Der Vergleich ergibt für Warschau, dass dort die Nationalisierung des Musiklebens sehr weit voranschritt, und zwar sowohl, was die Ebene der Institutionen als auch die Musikkultur selbst betrifft. Es gelang der polnischen Mehrheitsgesellschaft trotz der russischen Herrschaft, die kulturellen Einrichtungen in der Stadt für ihre nationalen Zwecke einzuspannen. Allerdings besaßen die Musikinstitutionen meist einen elitären Zuschnitt und nur ein kleines Publikum, was eine größere gesellschaftliche Breitenwirkung oder Popularisierung der Oper und der Konzertmusik verhinderte. Für Wilna weist der Verfasser überzeugend nach, dass es dort trotz der starken Position der polnischsprachigen Bevölkerung keiner Gruppe gelungen ist, das Musik- oder Kulturleben für sich zu monopolisieren. Daher existierten nicht nur polnische und jüdische, sondern auch russische, weißrussische und litauische Musikinstitutionen. Wie Ritter zeigt, nutzten die verschiedenen, national fundierten Musikvereine, Orchester etc. aber häufig die gleichen Aufführungsorte. Während der Verfasser in beiden Fallstudien instruktiv zwischen verschiedenen ethnonationalen Teilgesellschaften unterscheidet, differenziert er leider kaum zwischen verschiedenen sozialen Gruppen wie dem Adel, dem Bürgertum oder den Unterschichten. Vor allem die umfangreichen Arbeiten von Michael G. Müller über den Adel und Adeligkeit in Ostmitteleuropa wären hier instruktiv gewesen und hätten das Buch gerade in seinem Kernbereich der Gesellschaftsgeschichte bereichert.

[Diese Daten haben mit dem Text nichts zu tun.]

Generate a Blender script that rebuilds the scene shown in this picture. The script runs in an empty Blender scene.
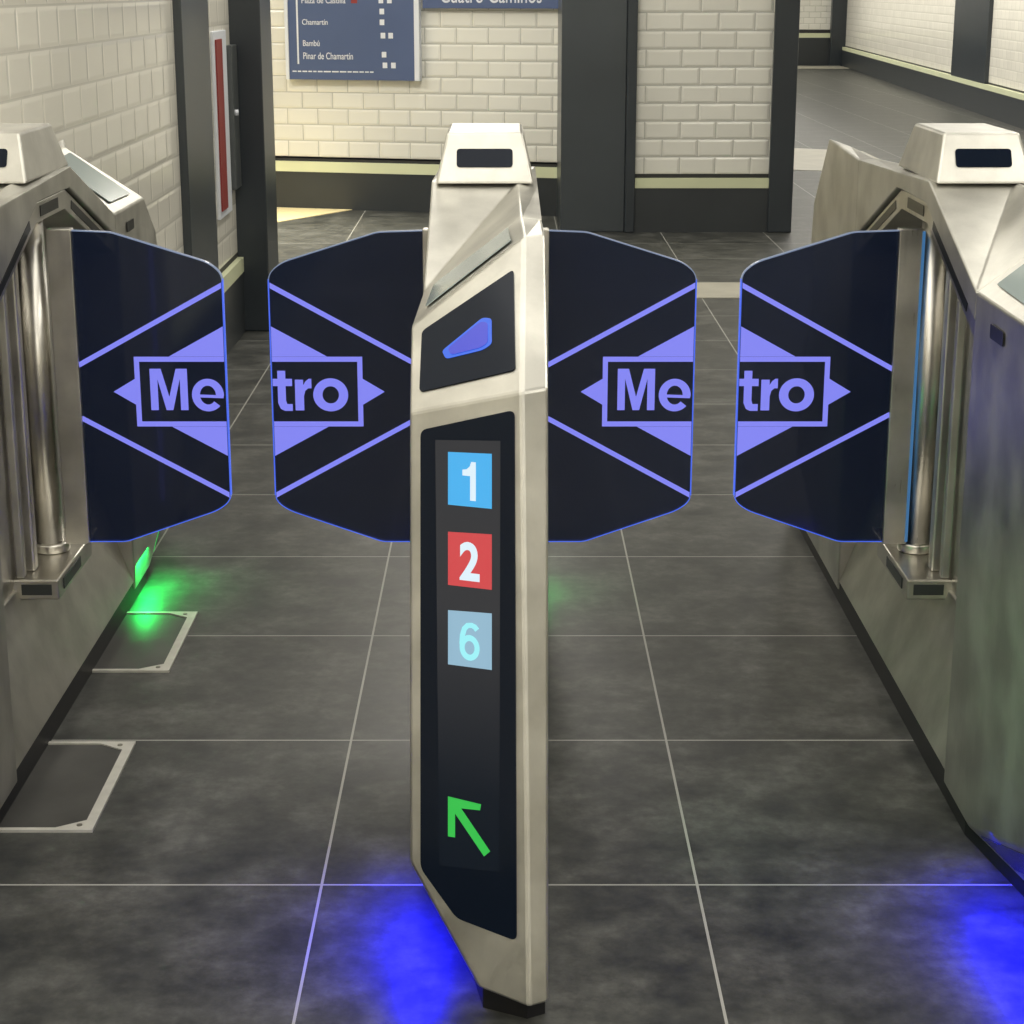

Der Sammelband von Loos und Keym erweitert den Kenntnisstand über das mittlere und östliche Europa vor allem in Bezug auf bestimmte Schulen, Komponisten und Werke. Dabei stechen die Parallelen zwischen der (versuchten) Nationalisierung von Musik in Deutschland und Ostmitteleuropa ins Auge, was die gängige strukturgeschichtliche Definition dieser Region indirekt infrage stellt. Allerdings wurde der Band leider nicht komparativ konzipiert und wird auch nicht entsprechend eingeleitet, sodass hier ein Teil seines analytischen Potenzials verschenkt worden ist. Von besonderem Interesse wären die kulturellen Beziehungen zwischen den verschiedenen Ländern der Region und die Frage, ob die nationale Vereinnahmung von Musik und die anschließende Gegenbewegung in der musikalischen Moderne nach einem bestimmten Muster verliefen. Viele Beiträge, insbesondere der instruktive Text von Stefan Keym über Polen, deuten darauf hin, dass die konstruierten Nationalstile auf zahlreichen Gemeinsamkeiten und einer vorherigen gegenseitigen Beeinflussung beruhen. Zur Analyse dieser Phänomene wäre neben dem Vergleich insbesondere der Ansatz der Transfergeschichte zu empfehlen. Dies gilt auch für die von Helmut Loos herausgegebene Publikationsreihe "Musikgeschichte in Mittel- und Osteuropa", die umfangreiche empirische Ergebnisse hervorgebracht hat, die aber noch einer weitergehenden theoretischen Fundierung und Einordnung bedürfen. Auch hierfür bietet sich die Zusammenarbeit zwischen Musikwissenschaftlern und Historikern an, für die Leipzig ungewöhnlich gute Voraussetzungen bietet. Im Falle von Ritter darf man auf dessen demnächst erscheinende und interdisziplinäre Biografie über Stanisław Moniuszko gespannt sein.